Należy jednak pamiętać, że kiedy mgła ustąpi, tylne światło przeciwmgłowe należy bezwzględnie wyłączyć, gdyż w przeciwnym razie będzie oślepiać jadących za nami.
Podczas jazdy we mgle niezwykle istotna jest czystość przedniej szyby i to zarówno na zewnątrz, jak i od wewnętrznej strony. Wszelkie smugi, zabłocenia czy zaparowanie szyb ze zdwojoną siłą ograniczą i tak już marną widoczność.
W żadnym razie nie wolno nam jechać we mgle na światłach do jazdy dziennej, bo wtedy tył auta będzie zupełnie nieoświetlony. To już szczyt głupoty i proszenie się o wypadek. Niestety, takie obrazki też można napotkać na naszych drogach.
We mgle absolutnie należy unikać wyprzedzania. Lepiej jechać za innym samochodem z prędkością nawet 30 km/h, niż podejmować ryzykowny manewr wyprzedzania. Nic na tym nie zyskacie, a możecie się nieprzyjemnie zdziwić, gdy nagle z mgły wyłoni się pędzący wprost na was samochód.
Jeśli już jednak napotkacie jakiś traktor, koparkę czy inny jadący bardzo wolno pojazd, to podczas wyprzedzania należy dawać krótkotrwałe sygnały klaksonem. To jest obowiązek wynikający z przepisów. Jaki stąd wniosek? We mgle należy wyłączyć muzykę w samochodzie, zaprzestać rozmów z pasażerami, bo możecie nie usłyszeć sygnałów dźwiękowych innego pojazdu.
We mgle najrozsądniej postępują ci kierowcy, którzy spokojnie jadą w kolumnie zachowując bezpieczny odstęp, ale jednocześnie widząc światła poprzedzającego auta. Oczywiście najgorzej ma ten pierwszy, który "prowadzi" kolumnę. Sam kiedyś na odcinku kilkunastu kilometrów jechałem na czele takiej kolumny i wiem co to znaczy. Prędkość chwilami nie przekraczała 20 km/h, ale na szczęście nie było odważnych, którzy chcieliby wyprzedzać. Mgła była gęsta jak mleko, w dodatku jazda odbywała się w porze nocnej. Chwilami trudno było odróżnić, czy jadę po jezdni czy po poboczu, a w dodatku poruszaliśmy się ruchliwą dwukierunkową szosą, a nie autostradą.
Jeżeli napotkacie taką kolumnę wolno sunących aut, nie próbujcie wyprzedzania, nie starajcie się być szybsi. Ci kierowcy wiedzą co robią. Każdy wyprzedzający pojazd stwarza wówczas tylko niepotrzebne ryzyko i zamieszanie.
Pamiętajcie, że z mgłą naprawdę nie ma żartów.
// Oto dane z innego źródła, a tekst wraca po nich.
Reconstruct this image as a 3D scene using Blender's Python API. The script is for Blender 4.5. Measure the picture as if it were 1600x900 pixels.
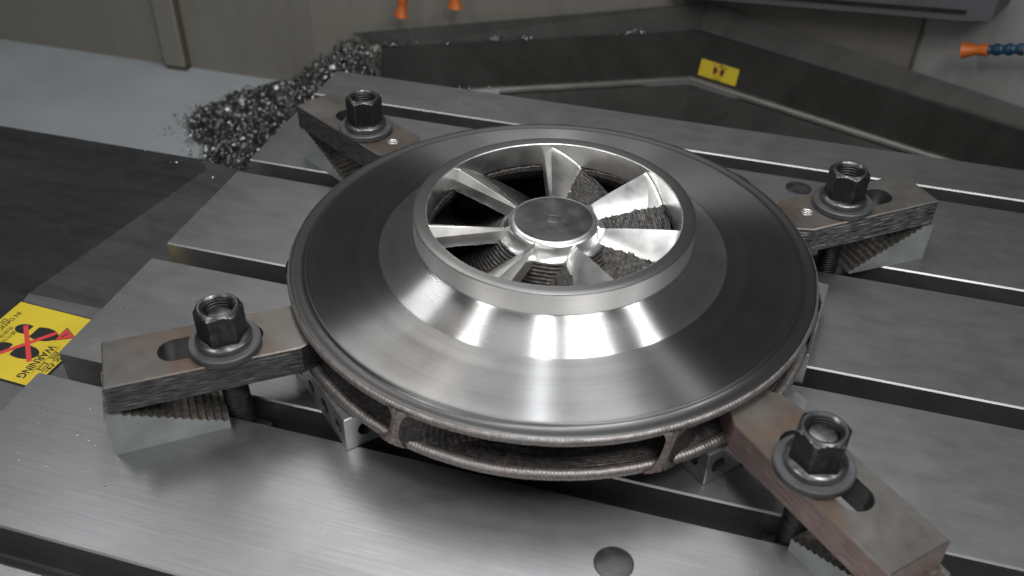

Każdy, kto ją lekceważy i nie docenia zagrożeń, wcześniej czy później będzie miał wypadek. We mgle bardzo męczą się oczy kierowcy, często pojawia się pieczenie czy łzawienie. Napięcie nerwowe też nie sprzyja koncentracji i właściwym reakcjom.
Apeluje zatem raz jeszcze: nie przeceniajcie swoich możliwości. Wypadki, które zdarzają się podczas mgły często przynoszą tragiczne skutki. O wiele lepiej zjechać z drogi i przeczekać nawet dwie godziny, wypić kawę, zdrzemnąć się niż kontynuować jazdę za wszelką cenę i uczestniczyć w wypadku, do którego może dojść nawet nie z waszej winy.
Radzi wam tak doświadczony kierowca, który przejechał prawie 2,5 miliona kilometrów. Życie i zdrowie są ważniejsze o dwóch czy trzech straconych godzin, prawda?